Elephant plays tunes on harmonica at National Zoo

photo A weeks-old Asian elephant bull (Elephas maximus) named Assam plays with keeper Robert Schieritz during his first appearance in the outdoor enclosure at the Hagenbeck zoo in Hamburg, northern Germany, Friday, April 27, 2012. (AP Photo/dapd, Philipp Guelland)

BRETT ZONGKER

WASHINGTON (AP) - An elephant named Shanthi at the Smithsonian's National Zoo plays a harmonica with her trunk and appears to love doing it.

Video released Wednesday by the zoo in Washington shows the 36-year-old Asian elephant has a harmonica attached to her stall and plays tunes even when no humans are within view.

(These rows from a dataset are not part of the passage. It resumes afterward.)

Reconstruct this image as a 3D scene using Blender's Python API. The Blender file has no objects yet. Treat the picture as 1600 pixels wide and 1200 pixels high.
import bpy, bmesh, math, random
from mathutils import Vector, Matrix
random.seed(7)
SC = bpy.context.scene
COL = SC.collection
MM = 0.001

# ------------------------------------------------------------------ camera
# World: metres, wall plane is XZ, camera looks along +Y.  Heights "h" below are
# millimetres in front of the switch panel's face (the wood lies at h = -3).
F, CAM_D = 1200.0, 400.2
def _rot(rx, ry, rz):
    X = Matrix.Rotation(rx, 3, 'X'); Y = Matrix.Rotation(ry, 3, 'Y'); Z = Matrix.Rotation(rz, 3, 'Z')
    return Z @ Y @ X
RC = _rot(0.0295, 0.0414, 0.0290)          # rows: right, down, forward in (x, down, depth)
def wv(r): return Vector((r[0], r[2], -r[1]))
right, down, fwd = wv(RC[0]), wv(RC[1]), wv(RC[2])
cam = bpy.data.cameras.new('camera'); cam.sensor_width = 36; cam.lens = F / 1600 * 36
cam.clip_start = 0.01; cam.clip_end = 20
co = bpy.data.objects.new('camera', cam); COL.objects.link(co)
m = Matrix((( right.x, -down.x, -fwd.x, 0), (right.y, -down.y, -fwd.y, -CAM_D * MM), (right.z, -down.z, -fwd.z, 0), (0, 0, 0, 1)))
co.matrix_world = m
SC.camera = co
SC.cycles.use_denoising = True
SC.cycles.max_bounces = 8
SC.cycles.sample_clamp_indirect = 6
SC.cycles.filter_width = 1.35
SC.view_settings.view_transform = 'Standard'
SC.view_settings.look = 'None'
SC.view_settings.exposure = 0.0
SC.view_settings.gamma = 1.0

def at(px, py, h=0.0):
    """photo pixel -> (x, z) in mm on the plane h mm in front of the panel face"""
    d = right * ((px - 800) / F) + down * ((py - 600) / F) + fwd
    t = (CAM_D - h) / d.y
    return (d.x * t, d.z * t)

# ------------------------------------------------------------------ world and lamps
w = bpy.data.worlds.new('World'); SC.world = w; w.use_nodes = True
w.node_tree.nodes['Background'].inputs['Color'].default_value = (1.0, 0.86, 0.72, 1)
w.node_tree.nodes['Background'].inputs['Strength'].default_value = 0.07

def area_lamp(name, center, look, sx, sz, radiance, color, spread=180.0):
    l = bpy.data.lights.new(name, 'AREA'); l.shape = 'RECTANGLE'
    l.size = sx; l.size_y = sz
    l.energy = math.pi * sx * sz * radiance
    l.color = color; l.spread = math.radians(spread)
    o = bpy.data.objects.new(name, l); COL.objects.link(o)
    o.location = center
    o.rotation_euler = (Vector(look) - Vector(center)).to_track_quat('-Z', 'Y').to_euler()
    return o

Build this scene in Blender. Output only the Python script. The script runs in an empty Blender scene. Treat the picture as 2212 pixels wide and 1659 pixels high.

Elephant keeper Debbie Flinkman said Shanthi is "musically inclined," playing her own songs that always have a big crescendo at the end. Shanthi also likes to tap things, flap her ears against objects to make noise and rub her leg up and down shrubs to repeat noises.

"It is very good enrichment, especially for this specific elephant" because she is so interested, Flinkman said. Other elephants may notice the harmonica but are less interested.

Shanthi will play for several minutes at a time, exhaling to play a pattern, then inhaling for a different sound and moving to another end of the harmonica for a different note. Each time, she ends with a big exhale for a loud sound. After New Year's Day, she also played a plastic party horn that Flinkman brought to her for hours, blowing it as loud as she could. "It sounded like she was strangling a goose," Flinkman said.

Handheld harmonicas have been used with the elephants for years, but the zoo only recently added an activity wall where they could permanently mount two harmonicas for Shanthi to use on her own. Flinkman said she doesn't reward Shanthi when she plays on her own. It's something she enjoys.

Sometimes Shanthi will lower her ear to be closer to the sound.

"I try really hard to stay out of her line of sight because I don't want her to cue off of me," Flinkman said of Shanthi's music. "It just really amuses us. And I absolutely love it that it amuses her."

Shanthi was a gift from Sri Lanka in 1976 and is the mother of the zoo's 10-year-old calf Kandula.